The midfield hard man of rugby and league recalls his playing highlights with PETER JESSUP.
Craig Innes is a rare breed - a rugby-cum-league professional just when it has become not only possible but downright fashionable.
But for Innes, the clock is winding down. He will be 32 in September. His wife Sara has just given birth to their first child Gabrielle, and Innes will pull the plug on the codes at the end of this season.
After a career that hit the highlights in rugby and league it is the simple things that matter now, like making his 40th and blazer game for Ponsonby's Ponies last weekend against Suburbs.
After one season with Marist he crossed town, made the Auckland and All Black sides, left for the other code, came back, and in all took 11 years to reach the club milestone.
"Eleven years, but it's been worth it. I'm still enjoying it, otherwise I wouldn't do it," said Innes after the announcement this week that he was no longer part of Auckland's NPC plans for the season.
It was a mutual decision he reached with coach Wayne Pivac. "I was retiring at the end of the season for sure anyway.
"The NPC is the right place to bring through talent, and there's plenty of talent there. It was time for me to step aside and let them have a go, and good luck to them," the big centre said.
"I'm a realist. If you stick around for long enough, sooner or later that [getting dropped] is gonna happen to you."
Innes has been a reliable, hard-tackling, line-breaking, stand-and-deliver runner in whatever midfield he has played in - Auckland and the Blues, the All Blacks, the 1996 Manly league premiership winning side who also included Matthew Ridge, and stints with the Western Reds and Leeds.
He loves both games. "Union was in the blood, I grew up with it. I've been around it all my life and it's always been close to my heart."
Of league: "It was tough - a real grind in Australia, and I really liked that. No quarter asked or given, and I enjoyed that."
The bad side? "The continual rule changes and changes in interpretations in rugby are frustrating, for everyone. A scrappy, messy game is no fun for the players and no good to look at."
Comparisons? "You can't compare them. They're totally different games, totally different requirements. In league it's up to you how much you want to get involved, and I liked that."
Highlights? "The grand final win." He opened the scoring for Manly against St George when he pounced on a Geoff Toovey kick after five minutes.
Ridge played his usual controversial role with a run to set up a try when opponents believed he had been tackled. Manly won 20-8.
The side had 12 internationals - Innes, Ridge and Toovey, Des Hasler, Nik Kosef, David Gillespie, Jim Serdaris, Steve Menzies, Cliff Lyons, Mark Carroll, Daniel Gartner and Terry Hill.
"I'll remember the two years at Manly more than anything else," Innes said. "The team was on fire, it was a good place to be."

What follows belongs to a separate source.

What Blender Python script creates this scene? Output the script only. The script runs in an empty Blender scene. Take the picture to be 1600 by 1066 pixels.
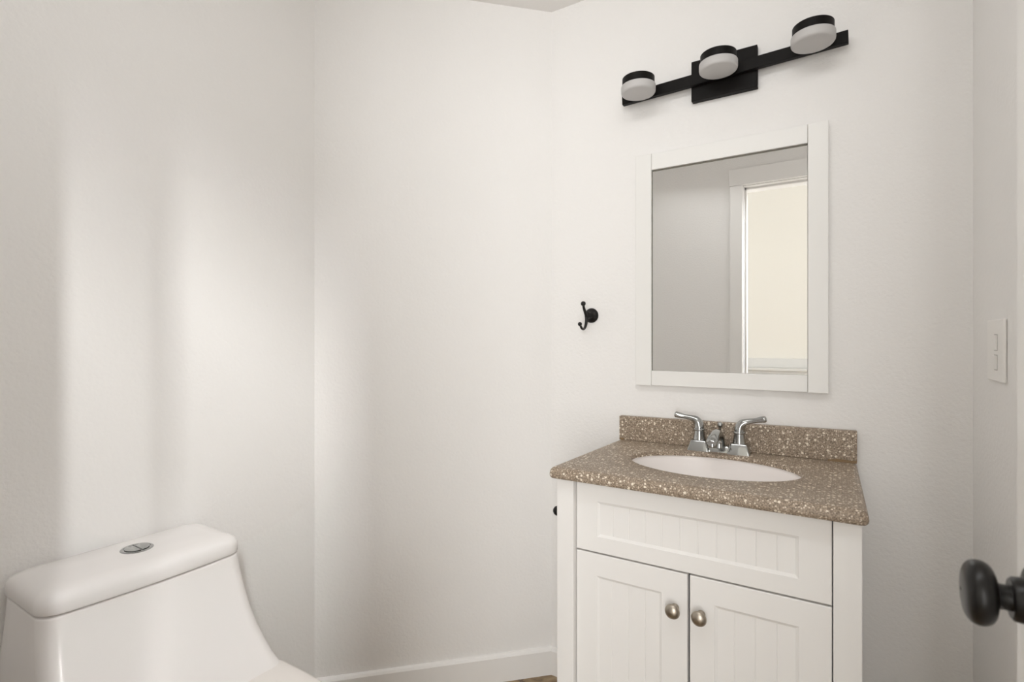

They won 18, lost 4, scored 549 points and had only 191 against them in competition play in 1996. They then beat the Roosters 16-14 and Cronulla 24-0 in the lead-up to the grand final.
Other highlights for Innes include his first test for the All Blacks, against Wales in 1989.
He joined the tour to Canada and the Britain as a 20-year-old and, with 20 games for Auckland, was behind John Schuster, Walter Little, Joe Stanley and Bernie McCahill in test midfield consideration.
But two tries in a tough game against Swansea and solid performances against Neath and Llanelli pushed him into the side for the game against Wales at Cardiff on November 4.
The 34-9 scoreline was then the highest total posted by a touring All Blacks side against a home nations team.
Innes played 30 games and 17 tests for the All Blacks in three seasons to 1991 before shifting codes.
He made two Challenge Cup league finals, although both were losses to Wigan.
He has had few lowlights - the knee tear that kept him out of much of his first season back in rugby in 1998 was the worst.
The return to the rugby fold came about because he and Sara had been conducting a long-distance love affair.
"I'd had seven years away and if we were going to get serious I had to come back. They were looking for midfielders at the Blues, the timing was good."
This year with the Blues "wasn't a lot of fun," he conceded. "But I've got no regrets."
He's going into sports management with the London-Sydney-Toulouse and now Auckland company Athlete Management International. He will handle player contracts, particularly in rugby.
"There are plenty of areas in the game that can be improved," said the dual professional, who plans to bring league thinking to the task. "They need to see the body as a tool."
He had seen plenty of players with problems involving gambling and drinking, and hopes to be able to help them overcome those difficulties.
"Professional rugby is still new and raw. I see plenty of opportunity there, bringing league skills through."